Friday, April 10, 2009

Kitchen stories: Nicknames

My Great Grandpa Votaw, on my Dad's side, was a character. They called him "Doggie". His true name was Charles D. Votaw, born in 1878. Grandpa's wife died in 1941 and he and his "housekeeper" lived in a little house in Berne, Indiana for as long as I can remember. He called this woman his housekeeper but when I was older my mom told me it was his live-in girlfriend. She was with him until the day he died in 1968. I saw him just three years before that and he had not changed a bit from when I was a kid.

His house didn't have indoor plumbing because he'd say, "No one's gonna crap in my house." Us kids though it was funny though my Grandmother Lavon, his daughter, didn't like that sort of talk at all. He also had a little red pump in the kitchen sink. I guess he washed up there but he never seemed to clean to me.

There was always a garden and when we'd visit we'd sit outside this tiny house under the shade of a huge tree. I can't remember if he chewed or smoked but he always smelled of tobacco. Grandpa would always have a story to tell and how he got his nickname was pretty funny.

Before motorized trucks hauled goods around the country the teamsters did and when Charles was young he was pretty good with a team of horses so he became a teamster for the local railroad station. He was a tall skinny kid but strong as an ox and would sometimes stand in the wagon, a whip in one hand, and the reins in the other. He never wore much of a heavy coat, no, they worked to hard to get cold but he did fancy a cap with ear flaps. You could tie up the flaps when it was warmer but he said, "It was a damn waste of time 'cuz they'd always fall down, so most of the time they'd be flappin' in the wind."

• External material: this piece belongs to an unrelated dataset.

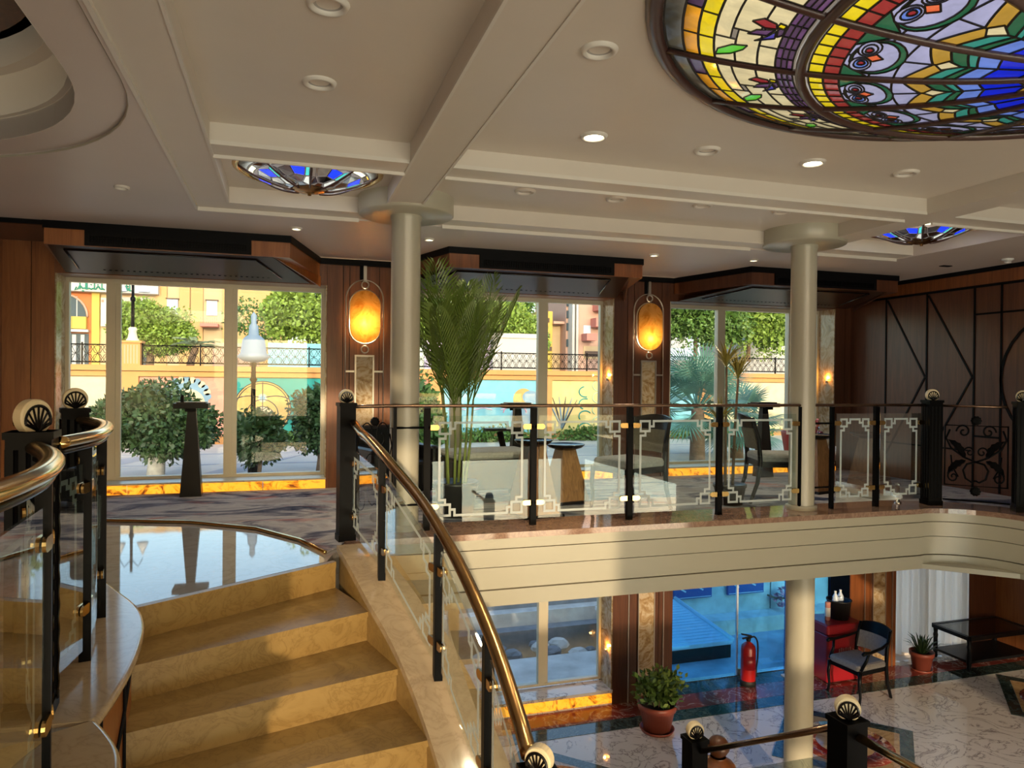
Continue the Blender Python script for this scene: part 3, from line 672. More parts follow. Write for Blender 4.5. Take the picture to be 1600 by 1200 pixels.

One spring day he was late with a delivery and was "urging" the team on down the road at a good clip, standing up on the wagon with his ear flaps blowing in the wind. When he got to the station he was met by his boss and a few other teamsters. "Votaw, his boss bellowed, you look like a damn fool dog in that cap." The other men laughed, so did Grandpa, and the name stuck. From then he was called Doggie Votaw.